_Stated problem:_
Repeat the following lines exactly and nothing else: the line containing "walkway' % SIDE[s])" and each line after it through the end of the listing.

|---|

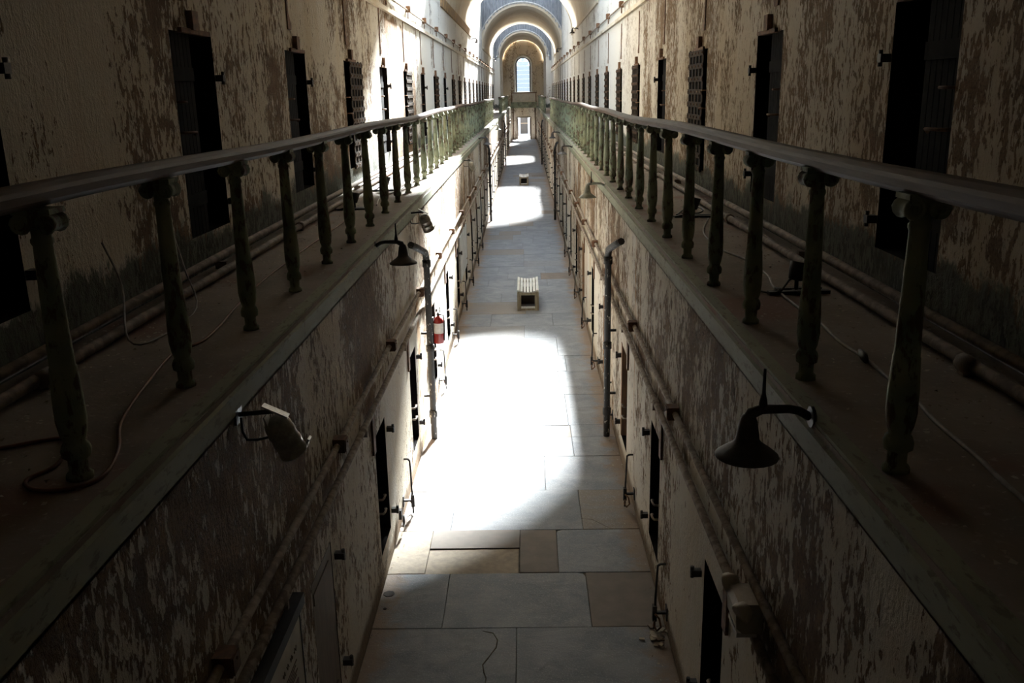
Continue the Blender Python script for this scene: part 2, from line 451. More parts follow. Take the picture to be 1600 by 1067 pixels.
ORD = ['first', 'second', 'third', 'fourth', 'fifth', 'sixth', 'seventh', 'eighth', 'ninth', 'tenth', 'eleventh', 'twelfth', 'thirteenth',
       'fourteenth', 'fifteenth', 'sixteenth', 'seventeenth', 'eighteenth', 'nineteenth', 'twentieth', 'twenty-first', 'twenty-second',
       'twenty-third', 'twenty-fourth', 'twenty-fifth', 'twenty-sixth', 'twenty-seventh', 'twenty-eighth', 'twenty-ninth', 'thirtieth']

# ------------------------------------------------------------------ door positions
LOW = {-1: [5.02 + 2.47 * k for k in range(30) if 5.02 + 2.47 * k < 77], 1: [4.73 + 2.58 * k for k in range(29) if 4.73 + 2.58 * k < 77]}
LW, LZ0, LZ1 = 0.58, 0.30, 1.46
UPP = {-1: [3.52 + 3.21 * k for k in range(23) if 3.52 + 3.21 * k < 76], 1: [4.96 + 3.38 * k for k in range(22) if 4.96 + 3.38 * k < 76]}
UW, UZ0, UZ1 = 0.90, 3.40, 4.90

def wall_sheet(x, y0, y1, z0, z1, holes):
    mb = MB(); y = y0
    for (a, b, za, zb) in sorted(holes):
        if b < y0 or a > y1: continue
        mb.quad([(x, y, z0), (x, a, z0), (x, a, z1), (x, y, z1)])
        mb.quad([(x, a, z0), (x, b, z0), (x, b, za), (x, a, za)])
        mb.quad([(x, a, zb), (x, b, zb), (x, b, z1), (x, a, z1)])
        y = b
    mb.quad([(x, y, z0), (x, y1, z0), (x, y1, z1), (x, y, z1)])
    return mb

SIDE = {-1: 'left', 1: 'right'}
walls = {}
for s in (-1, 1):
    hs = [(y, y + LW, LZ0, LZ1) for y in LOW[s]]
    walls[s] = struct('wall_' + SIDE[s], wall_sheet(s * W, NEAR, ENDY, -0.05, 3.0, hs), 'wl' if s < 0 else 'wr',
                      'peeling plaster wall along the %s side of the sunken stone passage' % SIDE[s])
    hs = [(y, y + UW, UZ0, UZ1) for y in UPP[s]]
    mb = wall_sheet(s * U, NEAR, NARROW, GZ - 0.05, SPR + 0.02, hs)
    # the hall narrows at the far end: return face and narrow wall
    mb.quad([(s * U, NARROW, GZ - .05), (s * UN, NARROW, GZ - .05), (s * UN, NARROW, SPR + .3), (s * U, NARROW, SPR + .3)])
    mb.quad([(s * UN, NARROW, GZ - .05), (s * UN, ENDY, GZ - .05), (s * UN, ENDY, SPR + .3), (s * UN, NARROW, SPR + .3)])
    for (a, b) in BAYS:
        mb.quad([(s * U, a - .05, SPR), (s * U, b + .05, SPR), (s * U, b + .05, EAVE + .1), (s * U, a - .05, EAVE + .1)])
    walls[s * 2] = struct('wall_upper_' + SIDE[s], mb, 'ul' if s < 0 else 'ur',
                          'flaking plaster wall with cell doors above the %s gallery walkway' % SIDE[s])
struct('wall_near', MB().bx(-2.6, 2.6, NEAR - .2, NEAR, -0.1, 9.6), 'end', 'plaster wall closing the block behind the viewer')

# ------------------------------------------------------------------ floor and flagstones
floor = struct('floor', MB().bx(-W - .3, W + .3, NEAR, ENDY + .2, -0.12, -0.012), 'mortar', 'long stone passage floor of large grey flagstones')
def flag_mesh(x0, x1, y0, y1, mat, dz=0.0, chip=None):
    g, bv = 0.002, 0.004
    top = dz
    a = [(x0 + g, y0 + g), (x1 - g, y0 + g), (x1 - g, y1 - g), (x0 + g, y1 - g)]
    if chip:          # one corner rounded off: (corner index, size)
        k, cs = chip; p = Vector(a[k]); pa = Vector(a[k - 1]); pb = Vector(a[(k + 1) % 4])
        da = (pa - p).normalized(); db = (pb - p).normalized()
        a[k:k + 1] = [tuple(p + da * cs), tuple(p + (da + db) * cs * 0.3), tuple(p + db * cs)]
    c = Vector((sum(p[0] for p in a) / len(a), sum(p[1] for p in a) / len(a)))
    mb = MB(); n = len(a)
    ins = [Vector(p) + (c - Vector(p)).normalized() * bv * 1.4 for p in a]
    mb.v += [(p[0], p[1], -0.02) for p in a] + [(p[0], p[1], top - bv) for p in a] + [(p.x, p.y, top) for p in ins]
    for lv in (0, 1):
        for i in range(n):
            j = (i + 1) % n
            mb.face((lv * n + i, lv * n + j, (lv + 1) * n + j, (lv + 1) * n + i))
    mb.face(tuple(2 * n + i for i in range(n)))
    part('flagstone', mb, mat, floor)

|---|

_Solution for this problem:_
                          'flaking plaster wall with cell doors above the %s gallery walkway' % SIDE[s])
struct('wall_near', MB().bx(-2.6, 2.6, NEAR - .2, NEAR, -0.1, 9.6), 'end', 'plaster wall closing the block behind the viewer')

# ------------------------------------------------------------------ floor and flagstones
floor = struct('floor', MB().bx(-W - .3, W + .3, NEAR, ENDY + .2, -0.12, -0.012), 'mortar', 'long stone passage floor of large grey flagstones')
def flag_mesh(x0, x1, y0, y1, mat, dz=0.0, chip=None):
    g, bv = 0.002, 0.004
    top = dz
    a = [(x0 + g, y0 + g), (x1 - g, y0 + g), (x1 - g, y1 - g), (x0 + g, y1 - g)]
    if chip:          # one corner rounded off: (corner index, size)
        k, cs = chip; p = Vector(a[k]); pa = Vector(a[k - 1]); pb = Vector(a[(k + 1) % 4])
        da = (pa - p).normalized(); db = (pb - p).normalized()
        a[k:k + 1] = [tuple(p + da * cs), tuple(p + (da + db) * cs * 0.3), tuple(p + db * cs)]
    c = Vector((sum(p[0] for p in a) / len(a), sum(p[1] for p in a) / len(a)))
    mb = MB(); n = len(a)
    ins = [Vector(p) + (c - Vector(p)).normalized() * bv * 1.4 for p in a]
    mb.v += [(p[0], p[1], -0.02) for p in a] + [(p[0], p[1], top - bv) for p in a] + [(p.x, p.y, top) for p in ins]
    for lv in (0, 1):
        for i in range(n):
            j = (i + 1) % n
            mb.face((lv * n + i, lv * n + j, (lv + 1) * n + j, (lv + 1) * n + i))
    mb.face(tuple(2 * n + i for i in range(n)))
    part('flagstone', mb, mat, floor)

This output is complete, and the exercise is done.